Almost the first thing an investor does in deciding if he has a deal to make an offer on, is to determine the After Repaired Value (ARV). If he is wholesaling the property he needs to leave enough spread or profit margin in the property when he sells it or the buyer can't rehab it and resell it at a profit. If he is buying it to rehab himself, he can afford to pay more than if it was a wholesale deal, but he must have an idea of what he can sell it for after he rehabs it.
Investors buying to rent and hold properties are usually most concerned with the price so they can determine what their cash flow will be monthly. If they are buying single family homes to rent, they are doing this with the intent of renting until the market firms and then taking a large gain out in the years to come - a retirement nest egg so to speak.
The usual way to find comparable sales is to search the public records, MLS, or an online service that shows sales for the past few months. Comparable means the property is within a specific geographic area around the subject property and within +/- 10% of the square footage of the subject property. Over the years lenders have changed their criteria for lending and have gone from the last 12 months to the last three months in terms of recent sales. Often lenders want a comparable sale to have been on the MLS, so they can see pictures of it, or within the same neighborhood.
Usually finding comparable sales is reasonably easy but it can have some real problems if the lots are large, for example many acres each, houses vary greatly in size in the same neighborhood, other similar properties are distressed sales (short sales or foreclosures), and few or no recent sales to name a few problems. One of the most overlooked problems is mortgage fraud where a straw buyer has been involved.
A straw buyer is a person who purchases a property and tells the lender that he will be living in the property. Actually the buyer is just lending his credit to the purchase of the property. The seller has actually recently purchased the property for a much lower amount ($100,000 as an example) and is selling it to the straw buyer who believes the seller will be making the mortgage payments for him until he re-sells it at a profit.
Unfortunately the seller is a con artist who takes the $100,000 profit, rents the property and collects rent from a tenant, but never makes more than a couple of mortgage payments.

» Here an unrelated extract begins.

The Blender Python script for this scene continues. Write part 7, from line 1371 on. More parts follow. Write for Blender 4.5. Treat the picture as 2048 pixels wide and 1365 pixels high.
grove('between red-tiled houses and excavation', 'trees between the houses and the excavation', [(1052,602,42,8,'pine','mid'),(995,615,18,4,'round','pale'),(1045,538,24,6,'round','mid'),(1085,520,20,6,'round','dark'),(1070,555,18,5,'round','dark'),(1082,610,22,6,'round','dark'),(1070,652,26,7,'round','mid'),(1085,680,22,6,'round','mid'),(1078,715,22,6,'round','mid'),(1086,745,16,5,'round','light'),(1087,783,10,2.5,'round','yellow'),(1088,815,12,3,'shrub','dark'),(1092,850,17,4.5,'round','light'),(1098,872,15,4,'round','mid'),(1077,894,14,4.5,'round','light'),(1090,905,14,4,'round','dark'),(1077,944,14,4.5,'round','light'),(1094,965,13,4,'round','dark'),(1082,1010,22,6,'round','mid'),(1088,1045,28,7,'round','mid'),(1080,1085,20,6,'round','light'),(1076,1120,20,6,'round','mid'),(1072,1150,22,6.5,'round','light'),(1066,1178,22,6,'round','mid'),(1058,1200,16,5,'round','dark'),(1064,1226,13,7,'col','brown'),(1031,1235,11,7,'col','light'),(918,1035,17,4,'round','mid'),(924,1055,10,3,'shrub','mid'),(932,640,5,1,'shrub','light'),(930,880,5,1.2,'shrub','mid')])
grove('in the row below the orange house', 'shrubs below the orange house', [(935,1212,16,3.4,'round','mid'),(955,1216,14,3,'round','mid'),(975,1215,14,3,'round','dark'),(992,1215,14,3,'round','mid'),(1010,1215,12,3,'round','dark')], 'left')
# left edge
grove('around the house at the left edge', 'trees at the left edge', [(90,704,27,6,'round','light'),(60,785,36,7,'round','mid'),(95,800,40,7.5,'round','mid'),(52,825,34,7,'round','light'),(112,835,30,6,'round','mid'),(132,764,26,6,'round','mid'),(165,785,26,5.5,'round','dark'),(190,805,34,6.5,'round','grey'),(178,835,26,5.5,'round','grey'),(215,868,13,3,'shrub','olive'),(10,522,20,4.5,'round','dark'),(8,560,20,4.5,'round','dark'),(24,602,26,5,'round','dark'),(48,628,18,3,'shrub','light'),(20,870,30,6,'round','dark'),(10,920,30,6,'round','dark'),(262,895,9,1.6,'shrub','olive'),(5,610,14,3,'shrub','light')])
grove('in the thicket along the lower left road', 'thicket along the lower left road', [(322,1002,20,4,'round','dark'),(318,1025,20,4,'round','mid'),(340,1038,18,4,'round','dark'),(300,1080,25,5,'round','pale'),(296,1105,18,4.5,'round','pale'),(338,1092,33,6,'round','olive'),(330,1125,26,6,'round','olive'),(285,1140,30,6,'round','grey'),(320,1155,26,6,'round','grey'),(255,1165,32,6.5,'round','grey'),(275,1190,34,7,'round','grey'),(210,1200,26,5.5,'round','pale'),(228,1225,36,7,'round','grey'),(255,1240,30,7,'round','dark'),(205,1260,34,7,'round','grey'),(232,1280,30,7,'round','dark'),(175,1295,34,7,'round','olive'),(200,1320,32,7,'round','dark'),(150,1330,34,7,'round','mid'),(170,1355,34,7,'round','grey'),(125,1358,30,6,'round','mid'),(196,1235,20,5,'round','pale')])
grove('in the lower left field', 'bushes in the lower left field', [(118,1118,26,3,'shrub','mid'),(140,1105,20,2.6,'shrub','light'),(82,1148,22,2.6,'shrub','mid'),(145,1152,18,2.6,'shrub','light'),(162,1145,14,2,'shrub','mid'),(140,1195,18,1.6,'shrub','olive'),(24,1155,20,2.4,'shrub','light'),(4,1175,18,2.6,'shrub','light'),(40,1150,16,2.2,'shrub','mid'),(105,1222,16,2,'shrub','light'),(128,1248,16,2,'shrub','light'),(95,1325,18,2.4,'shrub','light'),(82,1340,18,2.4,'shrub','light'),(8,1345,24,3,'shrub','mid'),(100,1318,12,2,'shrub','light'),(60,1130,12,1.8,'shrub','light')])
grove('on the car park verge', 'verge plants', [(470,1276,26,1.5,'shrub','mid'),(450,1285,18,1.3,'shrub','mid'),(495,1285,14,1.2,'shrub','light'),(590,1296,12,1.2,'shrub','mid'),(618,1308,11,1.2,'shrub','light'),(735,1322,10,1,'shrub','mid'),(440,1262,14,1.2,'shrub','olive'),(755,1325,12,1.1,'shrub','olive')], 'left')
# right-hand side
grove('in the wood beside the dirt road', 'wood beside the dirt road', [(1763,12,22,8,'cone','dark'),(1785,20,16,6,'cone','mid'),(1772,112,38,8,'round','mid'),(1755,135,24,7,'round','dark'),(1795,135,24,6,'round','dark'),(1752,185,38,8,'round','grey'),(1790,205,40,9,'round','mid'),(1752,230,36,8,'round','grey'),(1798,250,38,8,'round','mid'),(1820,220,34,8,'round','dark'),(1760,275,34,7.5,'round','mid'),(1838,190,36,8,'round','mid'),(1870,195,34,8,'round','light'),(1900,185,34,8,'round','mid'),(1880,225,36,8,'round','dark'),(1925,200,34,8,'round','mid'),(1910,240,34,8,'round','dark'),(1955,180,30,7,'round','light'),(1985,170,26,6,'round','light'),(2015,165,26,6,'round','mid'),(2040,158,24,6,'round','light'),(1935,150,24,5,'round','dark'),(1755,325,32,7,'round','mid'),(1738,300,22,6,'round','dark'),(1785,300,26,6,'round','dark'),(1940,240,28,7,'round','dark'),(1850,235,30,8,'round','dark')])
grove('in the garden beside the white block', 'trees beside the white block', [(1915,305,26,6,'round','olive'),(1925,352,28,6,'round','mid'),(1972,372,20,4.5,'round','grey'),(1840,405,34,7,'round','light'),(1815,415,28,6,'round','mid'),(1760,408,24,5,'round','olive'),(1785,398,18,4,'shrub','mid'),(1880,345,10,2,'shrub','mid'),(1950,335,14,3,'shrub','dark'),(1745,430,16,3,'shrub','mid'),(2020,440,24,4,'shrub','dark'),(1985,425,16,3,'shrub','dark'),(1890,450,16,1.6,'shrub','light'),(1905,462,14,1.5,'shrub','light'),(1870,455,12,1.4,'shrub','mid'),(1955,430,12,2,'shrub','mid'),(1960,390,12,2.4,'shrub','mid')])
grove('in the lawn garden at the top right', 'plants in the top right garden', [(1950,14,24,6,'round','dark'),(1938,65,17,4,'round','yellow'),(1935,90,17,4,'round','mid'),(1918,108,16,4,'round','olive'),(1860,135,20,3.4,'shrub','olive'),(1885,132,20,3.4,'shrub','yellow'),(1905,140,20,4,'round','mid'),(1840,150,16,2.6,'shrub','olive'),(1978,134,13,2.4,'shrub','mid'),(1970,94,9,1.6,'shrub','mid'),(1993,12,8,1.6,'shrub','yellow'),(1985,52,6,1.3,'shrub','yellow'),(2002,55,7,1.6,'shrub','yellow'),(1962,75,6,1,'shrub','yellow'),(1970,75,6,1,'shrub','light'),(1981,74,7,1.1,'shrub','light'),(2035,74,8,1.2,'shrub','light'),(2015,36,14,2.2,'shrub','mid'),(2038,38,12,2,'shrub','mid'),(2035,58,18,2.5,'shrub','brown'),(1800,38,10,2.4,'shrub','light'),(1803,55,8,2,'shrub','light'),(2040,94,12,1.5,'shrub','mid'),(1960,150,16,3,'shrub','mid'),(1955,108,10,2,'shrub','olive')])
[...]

This scam is set up by doing an initial purchase by the scam artist of another property at an inflated value and closing for cash (remember he is paying himself) to establish an actual sale price in the neighborhood. With this new high sale in the area he can start doing as many fraudulent transactions until he gets caught or moves on leaving the straw buyer in foreclosure. The result is a sale that can be 30% to 40% over FMV at a comparable sale for an appraiser who comes later.
While it may be an effort to look at each comparable sale in the neighborhood, it can save a buyer from overpaying on a property. The final issue that I see as being misleading in comparable sales is where the interior of a property has had massive upgrades, especially historic structures where they can turn into money pits quickly. The buyers of these rehabbed properties can over-pay because they fall in love with the property which causes this comparable sale to be distorted.
The best way to determine what you can sell, or buy, a property for is to call every listed and for-sale- by-owner property in the neighborhood, see the properties and negotiate to buy each and every one ruthlessly until you get the seller's final price. This price in each case is your real competition, not possibly unreliable comparable sales.